▸ **WRITTEN PROBLEM**
Leave out the pictures and repeat the rest of the material exactly.

** begin PROVIDED MATERIAL **

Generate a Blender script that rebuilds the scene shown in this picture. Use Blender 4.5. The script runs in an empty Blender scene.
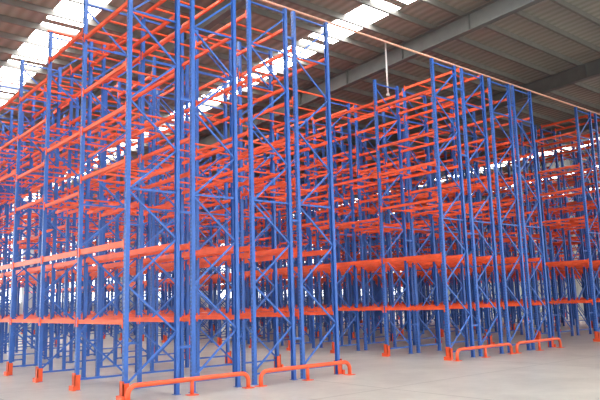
import bpy, math, random
from mathutils import Vector, Matrix
random.seed(7)
sc=bpy.context.scene
sc.view_settings.view_transform='Standard'
BAY=2.35; D=1.16; H=8.82

# ---------------- materials ----------------
def newmat(name):
    m=bpy.data.materials.new(name); m.use_nodes=True
    nt=m.node_tree; b=nt.nodes['Principled BSDF']
    return m,nt,b
def paint(name,col,rough=.4,var=.12,scale=3.0,slots=False):
    m,nt,b=newmat(name)
    tc=nt.nodes.new('ShaderNodeTexCoord'); n=nt.nodes.new('ShaderNodeTexNoise')
    n.inputs['Scale'].default_value=scale; n.inputs['Detail'].default_value=4
    r=nt.nodes.new('ShaderNodeValToRGB')
    r.color_ramp.elements[0].position=.3; r.color_ramp.elements[1].position=.7
    r.color_ramp.elements[0].color=tuple(c*(1-var) for c in col)+(1,)
    r.color_ramp.elements[1].color=tuple(min(1,c*(1+var)) for c in col)+(1,)
    nt.links.new(tc.outputs['Object'],n.inputs['Vector']); nt.links.new(n.outputs['Fac'],r.inputs['Fac'])
    out=r.outputs['Color']
    if slots:
        # punched slots: two columns on the web face of the upright
        def mt(op,a,bv=None,c=None):
            k=nt.nodes.new('ShaderNodeMath'); k.operation=op
            for i,v in enumerate((a,bv,c)):
                if v is None: continue
                if isinstance(v,(int,float)): k.inputs[i].default_value=v
                else: nt.links.new(v,k.inputs[i])
            return k.outputs[0]
        sp=nt.nodes.new('ShaderNodeSeparateXYZ'); nt.links.new(tc.outputs['Object'],sp.inputs[0])
        sn=nt.nodes.new('ShaderNodeSeparateXYZ'); nt.links.new(tc.outputs['Normal'],sn.inputs[0])
        zf=mt('LESS_THAN',mt('FLOORED_MODULO',sp.outputs[2],.08),.04)
        ym=mt('ABSOLUTE',mt('SUBTRACT',mt('FLOORED_MODULO',mt('ADD',sp.outputs[1],BAY/2),BAY),BAY/2))
        yf=mt('MULTIPLY',mt('GREATER_THAN',ym,.013),mt('LESS_THAN',ym,.026))
        nf=mt('GREATER_THAN',mt('ABSOLUTE',sn.outputs[0]),.9)
        k=mt('MULTIPLY',mt('MULTIPLY',zf,yf),nf)
        mx=nt.nodes.new('ShaderNodeMix'); mx.data_type='RGBA'
        nt.links.new(k,mx.inputs[0]); nt.links.new(out,mx.inputs[6]); mx.inputs[7].default_value=(.01,.02,.05,1)
        out=mx.outputs[2]
    nt.links.new(out,b.inputs['Base Color'])
    b.inputs['Roughness'].default_value=rough
    return m
M_BLUE=paint('blue_powder_coat',(.036,.135,.50),.35,slots=True)
M_ORANGE=paint('orange_powder_coat',(.86,.105,.03),.4)
M_GUARD=paint('orange_guard_paint',(.86,.12,.04),.4)
M_STEEL=paint('grey_structural_steel',(.115,.12,.115),.6)
M_PURLIN=paint('galvanised_purlin',(.17,.165,.15),.55)
M_TIE=paint('beige_pipe_paint',(.75,.42,.3),.5)
M_WHITE=paint('white_pipe_paint',(.75,.75,.73),.5)

def corrugated(name,c1,c2,axis,period):
    m,nt,b=newmat(name)
    tc=nt.nodes.new('ShaderNodeTexCoord'); w=nt.nodes.new('ShaderNodeTexWave')
    w.bands_direction=axis; w.inputs['Scale'].default_value=6.2832/20/period*1.0
    w.inputs['Distortion'].default_value=0
    r=nt.nodes.new('ShaderNodeValToRGB'); r.color_ramp.elements[0].color=c1+(1,); r.color_ramp.elements[1].color=c2+(1,)
    bu=nt.nodes.new('ShaderNodeBump'); bu.inputs['Strength'].default_value=.5; bu.inputs['Distance'].default_value=.04
    nt.links.new(tc.outputs['Object'],w.inputs['Vector']); nt.links.new(w.outputs['Fac'],r.inputs['Fac'])
    nt.links.new(w.outputs['Fac'],bu.inputs['Height']); nt.links.new(bu.outputs['Normal'],b.inputs['Normal'])
    nt.links.new(r.outputs['Color'],b.inputs['Base Color']); b.inputs['Roughness'].default_value=.55
    return m
M_ROOF=corrugated('corrugated_roof_sheet',(.23,.222,.185),(.31,.30,.26),'X',.35)
M_WALLX=corrugated('corrugated_wall_sheet',(.66,.70,.68),(.76,.79,.76),'X',.3)
M_WALLY=corrugated('corrugated_wall_sheet_b',(.66,.70,.68),(.76,.79,.76),'Y',.3)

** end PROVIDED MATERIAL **

▸ **FULL ANSWER**
Generate a Blender script that rebuilds the scene shown in this picture. Use Blender 4.5. The script runs in an empty Blender scene.
import bpy, math, random
from mathutils import Vector, Matrix
random.seed(7)
sc=bpy.context.scene
sc.view_settings.view_transform='Standard'
BAY=2.35; D=1.16; H=8.82

# ---------------- materials ----------------
def newmat(name):
    m=bpy.data.materials.new(name); m.use_nodes=True
    nt=m.node_tree; b=nt.nodes['Principled BSDF']
    return m,nt,b
def paint(name,col,rough=.4,var=.12,scale=3.0,slots=False):
    m,nt,b=newmat(name)
    tc=nt.nodes.new('ShaderNodeTexCoord'); n=nt.nodes.new('ShaderNodeTexNoise')
    n.inputs['Scale'].default_value=scale; n.inputs['Detail'].default_value=4
    r=nt.nodes.new('ShaderNodeValToRGB')
    r.color_ramp.elements[0].position=.3; r.color_ramp.elements[1].position=.7
    r.color_ramp.elements[0].color=tuple(c*(1-var) for c in col)+(1,)
    r.color_ramp.elements[1].color=tuple(min(1,c*(1+var)) for c in col)+(1,)
    nt.links.new(tc.outputs['Object'],n.inputs['Vector']); nt.links.new(n.outputs['Fac'],r.inputs['Fac'])
    out=r.outputs['Color']
    if slots:
        # punched slots: two columns on the web face of the upright
        def mt(op,a,bv=None,c=None):
            k=nt.nodes.new('ShaderNodeMath'); k.operation=op
            for i,v in enumerate((a,bv,c)):
                if v is None: continue
                if isinstance(v,(int,float)): k.inputs[i].default_value=v
                else: nt.links.new(v,k.inputs[i])
            return k.outputs[0]
        sp=nt.nodes.new('ShaderNodeSeparateXYZ'); nt.links.new(tc.outputs['Object'],sp.inputs[0])
        sn=nt.nodes.new('ShaderNodeSeparateXYZ'); nt.links.new(tc.outputs['Normal'],sn.inputs[0])
        zf=mt('LESS_THAN',mt('FLOORED_MODULO',sp.outputs[2],.08),.04)
        ym=mt('ABSOLUTE',mt('SUBTRACT',mt('FLOORED_MODULO',mt('ADD',sp.outputs[1],BAY/2),BAY),BAY/2))
        yf=mt('MULTIPLY',mt('GREATER_THAN',ym,.013),mt('LESS_THAN',ym,.026))
        nf=mt('GREATER_THAN',mt('ABSOLUTE',sn.outputs[0]),.9)
        k=mt('MULTIPLY',mt('MULTIPLY',zf,yf),nf)
        mx=nt.nodes.new('ShaderNodeMix'); mx.data_type='RGBA'
        nt.links.new(k,mx.inputs[0]); nt.links.new(out,mx.inputs[6]); mx.inputs[7].default_value=(.01,.02,.05,1)
        out=mx.outputs[2]
    nt.links.new(out,b.inputs['Base Color'])
    b.inputs['Roughness'].default_value=rough
    return m
M_BLUE=paint('blue_powder_coat',(.036,.135,.50),.35,slots=True)
M_ORANGE=paint('orange_powder_coat',(.86,.105,.03),.4)
M_GUARD=paint('orange_guard_paint',(.86,.12,.04),.4)
M_STEEL=paint('grey_structural_steel',(.115,.12,.115),.6)
M_PURLIN=paint('galvanised_purlin',(.17,.165,.15),.55)
M_TIE=paint('beige_pipe_paint',(.75,.42,.3),.5)
M_WHITE=paint('white_pipe_paint',(.75,.75,.73),.5)

def corrugated(name,c1,c2,axis,period):
    m,nt,b=newmat(name)
    tc=nt.nodes.new('ShaderNodeTexCoord'); w=nt.nodes.new('ShaderNodeTexWave')
    w.bands_direction=axis; w.inputs['Scale'].default_value=6.2832/20/period*1.0
    w.inputs['Distortion'].default_value=0
    r=nt.nodes.new('ShaderNodeValToRGB'); r.color_ramp.elements[0].color=c1+(1,); r.color_ramp.elements[1].color=c2+(1,)
    bu=nt.nodes.new('ShaderNodeBump'); bu.inputs['Strength'].default_value=.5; bu.inputs['Distance'].default_value=.04
    nt.links.new(tc.outputs['Object'],w.inputs['Vector']); nt.links.new(w.outputs['Fac'],r.inputs['Fac'])
    nt.links.new(w.outputs['Fac'],bu.inputs['Height']); nt.links.new(bu.outputs['Normal'],b.inputs['Normal'])
    nt.links.new(r.outputs['Color'],b.inputs['Base Color']); b.inputs['Roughness'].default_value=.55
    return m
M_ROOF=corrugated('corrugated_roof_sheet',(.23,.222,.185),(.31,.30,.26),'X',.35)
M_WALLX=corrugated('corrugated_wall_sheet',(.66,.70,.68),(.76,.79,.76),'X',.3)
M_WALLY=corrugated('corrugated_wall_sheet_b',(.66,.70,.68),(.76,.79,.76),'Y',.3)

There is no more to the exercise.